While the world rests, I worry. That I haven’t done enough. That I’m falling behind. That there are people out there, building empires on four hours a night, while I’m curled under a blanket just trying to shut off my brain.
And yet, when I do fall asleep — I fall hard. Ten, twelve hours, gone in a blink. My body, when it gets the chance, devours rest like it’s been starving.
But that only makes the guilt worse. I wake up groggy, confused, angry at myself. Half the day is gone. The sun feels like it’s mocking me. I scroll past morning routines and hustle quotes, and all I feel is shame.
Why can’t I just sleep like a normal person?
Why does rest feel like failure?
The truth is, sleep has become the battleground for everything I’m afraid to feel during the day. Insecurity. Pressure. The fear that doing less means being less.
But I know, somewhere deeper, that rest isn’t laziness. It’s not a flaw in the machine. It’s proof that I’m human. That my body remembers what I forget: we’re not built to be constant. We’re not meant to run without pause.
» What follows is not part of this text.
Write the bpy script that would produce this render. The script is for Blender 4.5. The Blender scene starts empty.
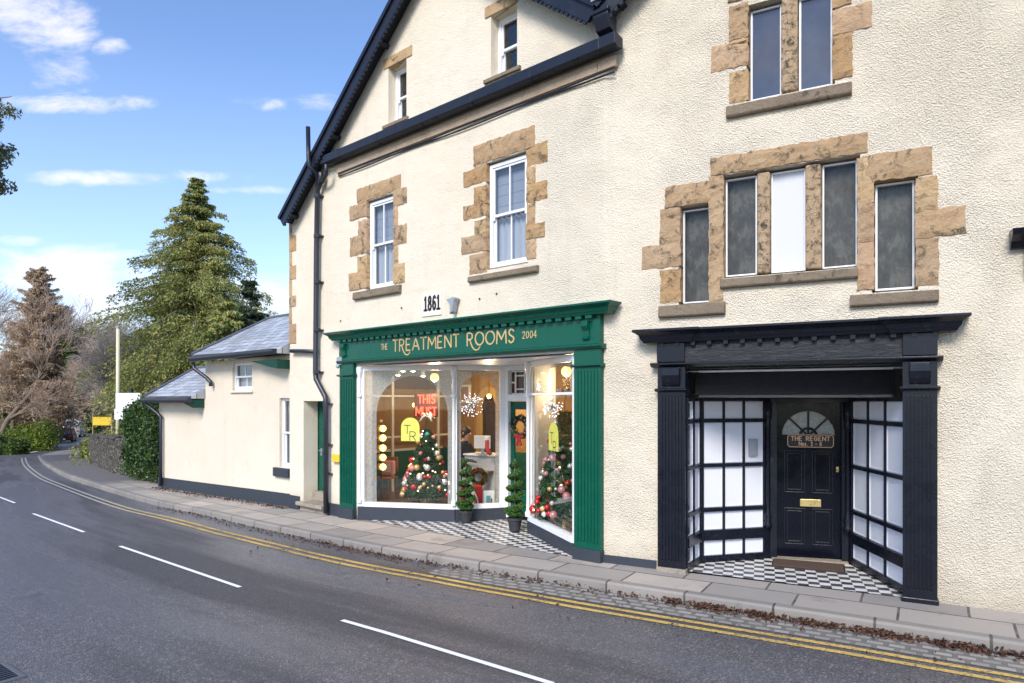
import bpy, bmesh, math, random
import numpy as np
from mathutils import Vector, Matrix, geometry
R = math.radians
random.seed(7); rng = np.random.default_rng(7)
sc = bpy.context.scene
COL = sc.collection
# ------------------------------------------------------------------ camera, sky, sun, exposure
H = 2.1; FPX = 683.0; HY = 400.0
cam = bpy.data.cameras.new('camera'); camo = bpy.data.objects.new('camera', cam); COL.objects.link(camo)
camo.location = (0, 0, H); camo.rotation_euler = (R(90), 0, 0)
cam.sensor_width = 36; cam.lens = 36*FPX/1024; cam.shift_y = (HY-341.5)/1024
cam.clip_start = .05; cam.clip_end = 2000
sc.camera = camo
sc.render.resolution_x = 1024; sc.render.resolution_y = 683
SUN_AZ = R(200); SUN_EL = R(38)          # azimuth clockwise from +Y : behind the camera, a little to its left
world = bpy.data.worlds.new('World'); sc.world = world; world.use_nodes = True
wn = world.node_tree; wn.nodes.clear()
def WN(t, **k):
    n = wn.nodes.new(t)
    for a, b in k.items(): setattr(n, a, b)
    return n
def wl(a, b): wn.links.new(a, b)
def wmath(op, a, b=None, c=None, clamp=False):
    n = WN('ShaderNodeMath', operation=op); n.use_clamp = clamp
    for i, v in enumerate((a, b, c)):
        if v is None: continue
        if isinstance(v, (int, float)): n.inputs[i].default_value = v
        else: wl(v, n.inputs[i])
    return n.outputs[0]
sky = WN('ShaderNodeTexSky', sky_type='NISHITA'); sky.sun_disc = False
sky.sun_elevation = SUN_EL; sky.sun_rotation = SUN_AZ; sky.air_density = 1.0; sky.dust_density = .3; sky.ozone_density = 1.5
tc = WN('ShaderNodeTexCoord'); sep = WN('ShaderNodeSeparateXYZ'); wl(tc.outputs['Generated'], sep.inputs[0])
ya = wmath('MAXIMUM', wmath('ABSOLUTE', sep.outputs[1]), .06); az = wmath('DIVIDE', sep.outputs[0], ya)
hyp = wmath('SQRT', wmath('ADD', wmath('POWER', sep.outputs[0], 2), wmath('POWER', sep.outputs[1], 2)))
el = wmath('ARCTAN2', sep.outputs[2], hyp)
vz = wmath('DIVIDE', sep.outputs[2], ya)
cmb = WN('ShaderNodeCombineXYZ'); wl(az, cmb.inputs[0]); wl(wmath('MULTIPLY', vz, 2.3), cmb.inputs[1])
nz = WN('ShaderNodeTexNoise'); nz.inputs['Scale'].default_value = 7; nz.inputs['Detail'].default_value = 8; nz.inputs['Roughness'].default_value = .62
nz.inputs['Distortion'].default_value = .4; wl(cmb.outputs[0], nz.inputs['Vector'])
def cloud_dir(px, py):
    x = (px-512)/FPX; z = (HY-py)/FPX
    return x, z
clouds = [(38, 12, 52, 38, 1.1), (5, -10, 60, 30, 1.), (78, 103, 74, 9, .85), (65, 82, 30, 14, .7), (330, 98, 26, 6, .6), (60, 75, 22, 16, .4), (112, 177, 108, 8, 1.0), (262, 190, 42, 4, .6), (22, 241, 26, 6, .8), (113, 48, 14, 8, .5),
          (40, 275, 110, 26, 1.0), (120, 285, 90, 26, .95), (30, 312, 120, 20, .9), (268, 292, 42, 26, .9), (325, 100, 26, 8, .45), (255, 103, 26, 6, .4), (250, 330, 80, 20, .8), (900, -80, 200, 60, .7), (-250, 60, 120, 40, .8), (-300, 250, 200, 50, .9), (1500, 150, 300, 60, .8)]
msk = None
for (px, py, w, h, a) in clouds:
    A, E_ = cloud_dir(px, py); A1, _ = cloud_dir(px+w, py); _, E1 = cloud_dir(px, py-h)
    dx = wmath('DIVIDE', wmath('SUBTRACT', az, A), max(A1-A, .01)); dy = wmath('DIVIDE', wmath('SUBTRACT', vz, E_), max(E1-E_, .004))
    d = wmath('ADD', wmath('POWER', wmath('ABSOLUTE', dx), 2), wmath('POWER', wmath('ABSOLUTE', dy), 2))
    g = wmath('MULTIPLY', wmath('SUBTRACT', 1.35, d, clamp=False), a)
    msk = g if msk is None else wmath('MAXIMUM', msk, g)
msk = wmath('ADD', wmath('ADD', wmath('MULTIPLY', msk, .5), .02), wmath('MULTIPLY', wmath('SUBTRACT', nz.outputs['Fac'], .5), 3.0))
cm = WN('ShaderNodeMapRange'); cm.interpolation_type = 'SMOOTHSTEP'; wl(msk, cm.inputs[0])
cm.inputs[1].default_value = -.05; cm.inputs[2].default_value = .95; cm.inputs[4].default_value = .72
tint = WN('ShaderNodeMix', data_type='RGBA', blend_type='MULTIPLY'); tint.inputs[0].default_value = 1
wl(sky.outputs[0], tint.inputs[6]); tint.inputs[7].default_value = (.93, 1.03, 1.22, 1)
lift = WN('ShaderNodeMix', data_type='RGBA', blend_type='MIX')      # haze low in the sky
lr = WN('ShaderNodeMapRange'); wl(el, lr.inputs[0]); lr.inputs[1].default_value = .45; lr.inputs[2].default_value = .02; lr.inputs[4].default_value = .3
wl(lr.outputs[0], lift.inputs[0]); wl(tint.outputs[2], lift.inputs[6]); lift.inputs[7].default_value = (4.9, 5.6, 6.5, 1)
cmix = WN('ShaderNodeMix', data_type='RGBA', blend_type='MIX'); wl(cm.outputs[0], cmix.inputs[0]); wl(lift.outputs[2], cmix.inputs[6])
cmix.inputs[7].default_value = (6.1, 5.8, 6.2, 1)
bg = WN('ShaderNodeBackground'); bg.inputs['Strength'].default_value = .095; wl(cmix.outputs[2], bg.inputs['Color'])
wo = WN('ShaderNodeOutputWorld'); wl(bg.outputs[0], wo.inputs['Surface'])
sl = bpy.data.lights.new('sun', 'SUN'); sl.energy = 2.0; sl.angle = R(22); sl.color = (1, .93, .84)
so = bpy.data.objects.new('sun', sl); COL.objects.link(so)
sd = Vector((math.sin(SUN_AZ)*math.cos(SUN_EL), math.cos(SUN_AZ)*math.cos(SUN_EL), math.sin(SUN_EL)))
so.rotation_euler = sd.to_track_quat('Z', 'Y').to_euler(); so.location = (0, -20, 30)
sc.view_settings.view_transform = 'Standard'; sc.view_settings.look = 'None'; sc.view_settings.gamma = 1; sc.view_settings.exposure = 1.13
sc.view_settings.use_curve_mapping = False

# ------------------------------------------------------------------ helpers
def gz(x, y):
    t = -(x-1.19)*.70+(y-8.85)*.714
    return np.interp(t, [0, 8, 20, 30, 50, 70, 95, 300], [0, -.11, -.4, -.7, -1.25, -1.8, -2.3, -2.3])
def ray(px, py, off=0.0):
    r = (px-512)/FPX; Y = 10.0
    for _ in range(120):
        Y = .5*Y+.5*FPX*(H-(float(gz(r*Y, Y))+off))/(py-HY)
    return Vector((r*Y, Y, float(gz(r*Y, Y))+off))
def at(px, py, Y): return Vector(((px-512)/FPX*Y, Y, H+(HY-py)/FPX*Y))
class Frame:
    def __init__(s, o, u):
        u = Vector(u).normalized(); s.o = Vector(o); s.u = u; s.n = Vector((u.y, -u.x))
    def pt(s, a, o, z):
        p = s.o+s.u*a+s.n*o; return Vector((p.x, p.y, z))
    def pix(s, px, py, o=0.0):
        b = s.o+s.n*o; r = (px-512)/FPX
        a = (b.x-r*b.y)/(r*s.u.y-s.u.x); Y = b.y+a*s.u.y
        return a, H+(HY-py)/FPX*Y
    def S(s, px, o=0.0): return s.pix(px, 400, o)[0]
def between(p, q): return Frame(p, (q[0]-p[0], q[1]-p[1])), math.hypot(q[0]-p[0], q[1]-p[1])
L = Frame((1.19, 8.85), (.744, -.668)); Rw = Frame((1.19, 8.85), (.875, -.485))
WORLD = Frame((0, 0), (1, 0))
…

I’m still learning to trust that. Still learning that productivity is not the price of being worthy. Still learning that it’s okay to do nothing.
Because maybe sleep isn’t the enemy. Maybe it’s the mirror — reflecting back all the parts of me that are tired of pretending to be okay.
And maybe, just maybe, the real work begins not when I push through the exhaustion, but when I finally listen to it.